## PROBLEM STATEMENT:
Starting at the first line of the data below, write out each line exactly until you reach the line containing "from mathutils.geometry import", and include that line too.

## DATASET SECTION:

━━━━

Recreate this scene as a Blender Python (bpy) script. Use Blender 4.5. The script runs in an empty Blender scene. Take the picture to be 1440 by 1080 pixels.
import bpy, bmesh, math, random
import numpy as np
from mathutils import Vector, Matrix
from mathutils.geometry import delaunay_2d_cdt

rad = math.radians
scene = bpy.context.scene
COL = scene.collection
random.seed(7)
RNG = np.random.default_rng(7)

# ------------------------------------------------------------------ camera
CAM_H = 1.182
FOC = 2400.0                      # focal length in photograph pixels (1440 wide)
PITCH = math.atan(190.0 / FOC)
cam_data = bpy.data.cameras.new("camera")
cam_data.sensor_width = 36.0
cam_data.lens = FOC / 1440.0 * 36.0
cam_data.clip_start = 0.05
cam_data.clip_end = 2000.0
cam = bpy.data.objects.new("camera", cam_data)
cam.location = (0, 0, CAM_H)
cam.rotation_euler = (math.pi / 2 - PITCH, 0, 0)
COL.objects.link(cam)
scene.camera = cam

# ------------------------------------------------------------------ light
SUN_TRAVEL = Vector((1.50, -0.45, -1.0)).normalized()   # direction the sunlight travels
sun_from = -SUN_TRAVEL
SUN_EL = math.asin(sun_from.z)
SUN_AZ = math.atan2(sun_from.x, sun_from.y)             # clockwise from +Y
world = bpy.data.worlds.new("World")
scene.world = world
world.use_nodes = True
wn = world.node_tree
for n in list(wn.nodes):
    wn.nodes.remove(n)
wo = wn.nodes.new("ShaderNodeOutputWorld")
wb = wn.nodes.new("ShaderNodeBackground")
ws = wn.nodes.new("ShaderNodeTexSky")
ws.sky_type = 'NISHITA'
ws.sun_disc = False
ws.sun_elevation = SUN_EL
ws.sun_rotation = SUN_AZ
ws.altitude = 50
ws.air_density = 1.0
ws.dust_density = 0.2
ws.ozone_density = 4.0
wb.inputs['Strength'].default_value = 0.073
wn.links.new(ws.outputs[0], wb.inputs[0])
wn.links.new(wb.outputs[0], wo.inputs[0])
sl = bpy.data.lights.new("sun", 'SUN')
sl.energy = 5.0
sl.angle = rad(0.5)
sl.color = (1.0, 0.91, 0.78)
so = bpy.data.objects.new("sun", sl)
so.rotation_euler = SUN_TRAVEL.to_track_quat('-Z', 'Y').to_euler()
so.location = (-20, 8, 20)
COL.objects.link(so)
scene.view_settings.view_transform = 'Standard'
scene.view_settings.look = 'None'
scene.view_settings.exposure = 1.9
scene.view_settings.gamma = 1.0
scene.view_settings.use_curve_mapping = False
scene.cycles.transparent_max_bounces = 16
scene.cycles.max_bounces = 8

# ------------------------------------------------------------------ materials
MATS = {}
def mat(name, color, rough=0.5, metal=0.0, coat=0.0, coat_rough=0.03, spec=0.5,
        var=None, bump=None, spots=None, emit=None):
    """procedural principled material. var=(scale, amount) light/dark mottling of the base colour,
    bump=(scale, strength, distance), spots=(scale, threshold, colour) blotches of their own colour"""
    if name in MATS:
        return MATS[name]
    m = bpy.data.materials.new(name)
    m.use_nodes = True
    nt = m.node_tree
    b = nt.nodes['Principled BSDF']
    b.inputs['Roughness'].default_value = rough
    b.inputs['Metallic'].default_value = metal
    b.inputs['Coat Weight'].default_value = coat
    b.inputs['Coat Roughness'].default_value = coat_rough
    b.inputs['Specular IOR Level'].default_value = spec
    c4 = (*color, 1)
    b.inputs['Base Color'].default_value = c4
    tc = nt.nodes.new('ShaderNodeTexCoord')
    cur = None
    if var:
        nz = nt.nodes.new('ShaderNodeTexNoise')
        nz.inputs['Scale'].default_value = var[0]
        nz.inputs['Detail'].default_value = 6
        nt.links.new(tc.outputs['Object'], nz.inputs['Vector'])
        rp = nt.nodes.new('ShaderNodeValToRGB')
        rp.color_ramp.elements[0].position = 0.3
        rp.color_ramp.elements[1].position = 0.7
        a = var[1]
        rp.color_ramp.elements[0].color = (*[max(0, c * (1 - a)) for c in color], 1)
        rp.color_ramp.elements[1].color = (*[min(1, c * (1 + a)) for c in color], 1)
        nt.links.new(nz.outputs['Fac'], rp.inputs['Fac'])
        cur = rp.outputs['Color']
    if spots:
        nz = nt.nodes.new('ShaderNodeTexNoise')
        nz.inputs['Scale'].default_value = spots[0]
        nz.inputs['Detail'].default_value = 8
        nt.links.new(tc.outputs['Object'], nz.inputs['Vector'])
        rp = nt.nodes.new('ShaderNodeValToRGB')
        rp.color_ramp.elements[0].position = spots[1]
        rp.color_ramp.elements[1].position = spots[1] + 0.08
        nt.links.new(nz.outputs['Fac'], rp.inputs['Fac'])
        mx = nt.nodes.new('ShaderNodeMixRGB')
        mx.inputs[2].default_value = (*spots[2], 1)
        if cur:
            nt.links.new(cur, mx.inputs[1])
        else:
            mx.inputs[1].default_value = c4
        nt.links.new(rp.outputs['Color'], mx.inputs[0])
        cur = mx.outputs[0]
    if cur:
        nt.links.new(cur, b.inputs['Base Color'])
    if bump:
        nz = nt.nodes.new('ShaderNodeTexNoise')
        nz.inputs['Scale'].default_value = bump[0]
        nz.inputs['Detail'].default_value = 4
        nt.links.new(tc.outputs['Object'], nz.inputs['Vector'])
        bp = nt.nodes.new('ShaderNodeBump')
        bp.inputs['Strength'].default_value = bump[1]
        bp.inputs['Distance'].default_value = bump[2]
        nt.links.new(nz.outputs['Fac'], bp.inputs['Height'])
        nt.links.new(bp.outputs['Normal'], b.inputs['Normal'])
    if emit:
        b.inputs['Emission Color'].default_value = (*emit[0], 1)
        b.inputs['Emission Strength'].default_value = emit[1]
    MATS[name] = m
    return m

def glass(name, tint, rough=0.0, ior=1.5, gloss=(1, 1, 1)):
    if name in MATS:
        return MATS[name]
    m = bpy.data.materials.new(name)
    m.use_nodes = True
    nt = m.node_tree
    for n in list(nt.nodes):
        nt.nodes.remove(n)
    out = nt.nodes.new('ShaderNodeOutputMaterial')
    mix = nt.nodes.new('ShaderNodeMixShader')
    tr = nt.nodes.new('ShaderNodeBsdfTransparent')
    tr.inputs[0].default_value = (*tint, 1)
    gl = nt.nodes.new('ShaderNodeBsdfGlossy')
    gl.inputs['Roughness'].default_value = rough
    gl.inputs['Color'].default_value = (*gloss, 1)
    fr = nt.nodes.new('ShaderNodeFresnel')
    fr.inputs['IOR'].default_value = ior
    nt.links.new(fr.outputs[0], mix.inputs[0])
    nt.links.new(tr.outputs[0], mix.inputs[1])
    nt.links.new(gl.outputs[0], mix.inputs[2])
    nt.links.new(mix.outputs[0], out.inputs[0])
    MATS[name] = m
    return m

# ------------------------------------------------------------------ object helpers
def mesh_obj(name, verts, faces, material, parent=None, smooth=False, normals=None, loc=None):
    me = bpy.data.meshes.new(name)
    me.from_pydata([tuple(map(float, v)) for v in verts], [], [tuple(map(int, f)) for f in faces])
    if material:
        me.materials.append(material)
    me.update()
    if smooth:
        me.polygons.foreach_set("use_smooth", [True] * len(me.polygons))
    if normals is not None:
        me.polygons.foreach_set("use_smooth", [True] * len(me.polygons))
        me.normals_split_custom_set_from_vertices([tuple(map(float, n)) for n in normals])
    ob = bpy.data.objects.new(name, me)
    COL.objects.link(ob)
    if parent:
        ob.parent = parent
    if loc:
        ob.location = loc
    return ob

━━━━

## CORRECT OUTPUT:
Recreate this scene as a Blender Python (bpy) script. Use Blender 4.5. The script runs in an empty Blender scene. Take the picture to be 1440 by 1080 pixels.
import bpy, bmesh, math, random
import numpy as np
from mathutils import Vector, Matrix
from mathutils.geometry import delaunay_2d_cdt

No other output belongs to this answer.